What parent hasn’t heard—or maybe thought to themselves—“Are we there yet?” Alice and I took a trip to visit our children and their families. It took nearly two weeks, and we drove approximately four thousand miles. We went through areas neither of us had seen before, like the plains of Nebraska. We visited one grandson’s family in South Dakota and saw our second great-granddaughter for the first time. Oh, we had pictures, but none of them measured up to holding that bundle of joy.
When at last we drove into the garage and shut off the car’s engine, we wondered at the distance we’d traveled. Four thousand miles in fourteen days! Distance has become a rather “squishy” concept. One can board a plane and travel thousands of miles in a day. We have watched several rocket launches from Cape Canaveral, where astronauts travel huge distances in minutes.

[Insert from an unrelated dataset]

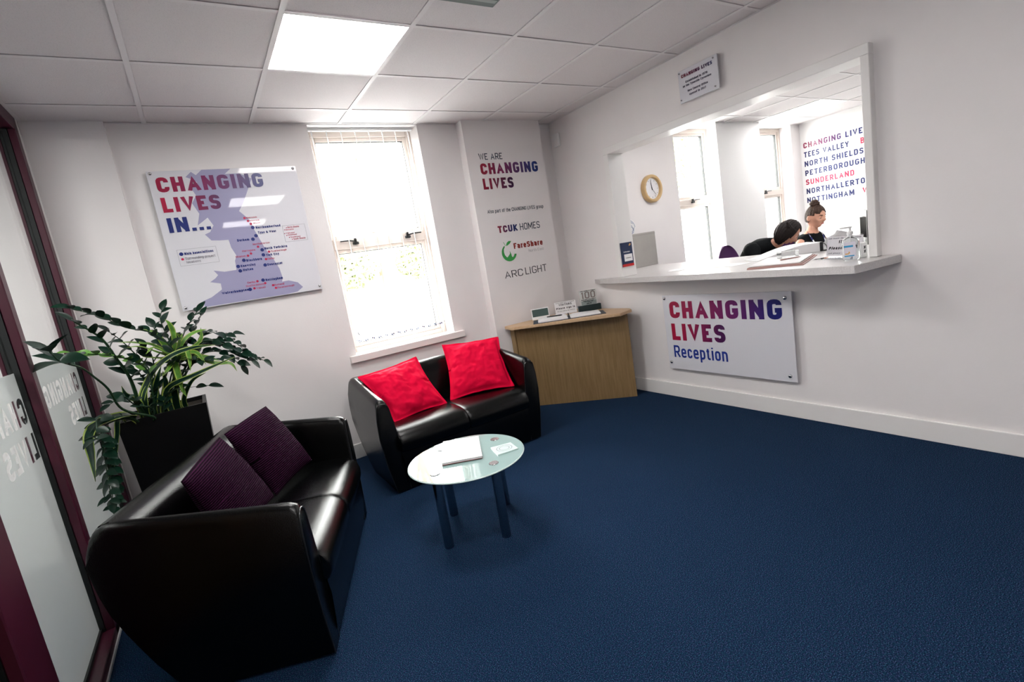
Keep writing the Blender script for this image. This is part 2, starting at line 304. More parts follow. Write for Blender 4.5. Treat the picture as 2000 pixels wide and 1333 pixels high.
# ---------------- lettering: strokes of a squared sans, every glyph a set of polylines ----------------
G = {
'A': (.68, '0,0 .5,1 1,0', '.17,.30 .83,.30'), 'B': (.62, '0,0 0,1', '.1,1 .92,1,r .92,.54,r .1,.54', '.1,.50 1,.50,r 1,0,r .1,0'),
'C': (.62, '1,.70 1,1,r 0,1,r 0,0,r 1,0,r 1,.30'), 'D': (.62, '0,0 0,1 1,1,r 1,0,r 0,0'), 'E': (.54, '1,1 0,1 0,0 1,0', '0,.51 .85,.51'),
'F': (.53, '1,1 0,1 0,0', '0,.50 .85,.50'), 'G': (.63, '1,.78 1,1,r 0,1,r 0,0,r 1,0,r 1,.44 .55,.44'), 'H': (.63, '0,0 0,1', '1,0 1,1', '0,.5 1,.5'),
'I': (.17, '0,0 0,1'), 'J': (.5, '1,1 1,0,r 0,0,r 0,.25'), 'K': (.62, '0,0 0,1', '.95,1 .1,.46', '.25,.55 1,0'), 'L': (.52, '0,1 0,0 1,0'),
'M': (.78, '0,0 0,1', '1,0 1,1', '.03,.97 .5,.25 .97,.97'), 'N': (.66, '0,0 0,1', '1,0 1,1', '.02,.97 .98,.03'), 'O': (.63, '0,.5 0,1,r 1,1,r 1,0,r 0,0,r 0,.5'), 'P': (.6, '0,0 0,1', '.1,1 1,1,r 1,.42,r .1,.42'),
'Q': (.63, '0,.5 0,1,r 1,1,r 1,0,r 0,0,r 0,.5', '.6,.2 1.05,-.1'), 'R': (.62, '0,0 0,1', '.1,1 1,1,r 1,.45,r .1,.45', '.5,.45 1,0'),
'S': (.60, '1,.80 1,1,r 0,1,r 0,.52,r 1,.50,r 1,0,r 0,0,r 0,.20'), 'T': (.60, '0,1 1,1', '.5,1 .5,0'), 'U': (.63, '0,1 0,0,r 1,0,r 1,1'),
'V': (.66, '0,1 .5,0 1,1'), 'W': (.92, '0,1 .25,0 .5,1 .75,0 1,1'), 'X': (.64, '0,0 1,1', '0,1 1,0'), 'Y': (.64, '0,1 .5,.42 1,1', '.5,.42 .5,0'), 'Z': (.58, '0,1 1,1 0,0 1,0'),
'a': (.5, '0,.72 1,.72,r 1,0', '1,.42 0,.42,r 0,0,r 1,0'), 'b': (.5, '0,1 0,0', '0,.72 1,.72,r 1,0,r 0,0'), 'c': (.46, '1,.52 1,.72,r 0,.72,r 0,0,r 1,0,r 1,.2'),
'd': (.5, '1,1 1,0', '1,.72 0,.72,r 0,0,r 1,0'), 'e': (.5, '.1,.36 1,.36', '1,.40 1,.72,r 0,.72,r 0,0,r 1,0,r 1,.12'), 'f': (.34, '1,1 .3,1,r .3,0', '0,.70 .9,.70'),
'g': (.5, '1,.72 0,.72,r 0,0,r 1,0', '1,.72 1,-.30,r 0,-.30'), 'h': (.5, '0,1 0,0', '0,.72 1,.72,r 1,0'), 'i': (.15, '0,0 0,.72', '0,.97 0,1'),
'j': (.2, '.6,.72 .6,-.3 0,-.3'), 'q': (.5, '1,-.3 1,.72 0,.72,r 0,0,r 1,0'), 'x': (.48, '0,0 1,.72', '0,.72 1,0'),
'k': (.48, '0,0 0,1', '.9,.72 .1,.33', '.25,.4 1,0'), 'l': (.22, '0,1 0,0 .6,0'), 'm': (.8, '0,0 0,.72 .5,.72,r .5,0', '.5,.72 1,.72,r 1,0'), 'n': (.5, '0,0 0,.72 1,.72,r 1,0'),
'o': (.5, '0,.36 0,.72,r 1,.72,r 1,0,r 0,0,r 0,.36'), 'p': (.5, '0,-.3 0,.72', '.1,.72 1,.72,r 1,0,r .1,0'), 'r': (.34, '0,0 0,.72', '0,.72 1,.72'),
's': (.46, '1,.60 1,.72,r 0,.72,r 0,.37,r 1,.37,r 1,0,r 0,0,r 0,.12'), 't': (.34, '.3,.95 .3,0,r 1,0', '0,.72 .95,.72'), 'u': (.5, '0,.72 0,0,r 1,0', '1,.72 1,0'),
'v': (.5, '0,.72 .5,0 1,.72'), 'w': (.74, '0,.72 .25,0 .5,.72 .75,0 1,.72'), 'y': (.5, '0,.72 .5,.02', '1,.72 .3,-.3'), 'z': (.46, '0,.72 1,.72 0,0 1,0'),
'0': (.56, '0,.5 0,1,r 1,1,r 1,0,r 0,0,r 0,.5'), '1': (.3, '0,.8 .8,1 .8,0'), '2': (.54, '0,.75 0,1,r 1,1,r 1,.55,r 0,0 1,0'), '3': (.54, '0,1 1,1,r 1,.5,r .3,.5', '1,.5 1,0,r 0,0'),
'6': (.56, '1,1 0,1,r 0,0,r .6,0', '.5,0 1,0,r 1,.5,r .1,.5'), '7': (.54, '0,1 1,1 .3,0'), '9': (.56, '.9,.5 0,.5,r 0,1,r .6,1', '.5,1 1,1,r 1,0,r 0,0'), '&': (.7, '1,.3 .4,0 0,.2 .7,.75 .4,1 .1,.75 1,0'), '/': (.4, '0,0 1,1'),
'.': (.17, '0,0 0,.13'), '-': (.3, '0,.4 1,.4'), "'": (.12, '0,.8 0,1'), ' ': (.26,)}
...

In the New Testament era, distance was usually measured in walking time. There were other modes of transportation—horses, donkeys, or camels—but most people walked. The New Testament writers seldom mention distance because nearly everyone used the same mode of travel: walking. Mark, for example, wrote, “And he arose and departed from there into the region of Tyre and Sidon. And when he entered into a house, he wished no one to know, but he was not able to escape notice.” (7:24) In less than a dozen words, Mark’s story covers 70 miles—the distance from Gennesaret, by the Sea of Galilee, to Tyre, a busy seacoast area to the northwest in the region of Phoenicia. If the average walking speed was about four miles per hour, it would have taken over 17 hours for Jesus and his disciples to make the journey, at least two long days of steady walking, or four days with rest breaks and meals. Jesus desired a time of rest and quiet, but he found that even at that distance from Capernaum, people knew of his ministry.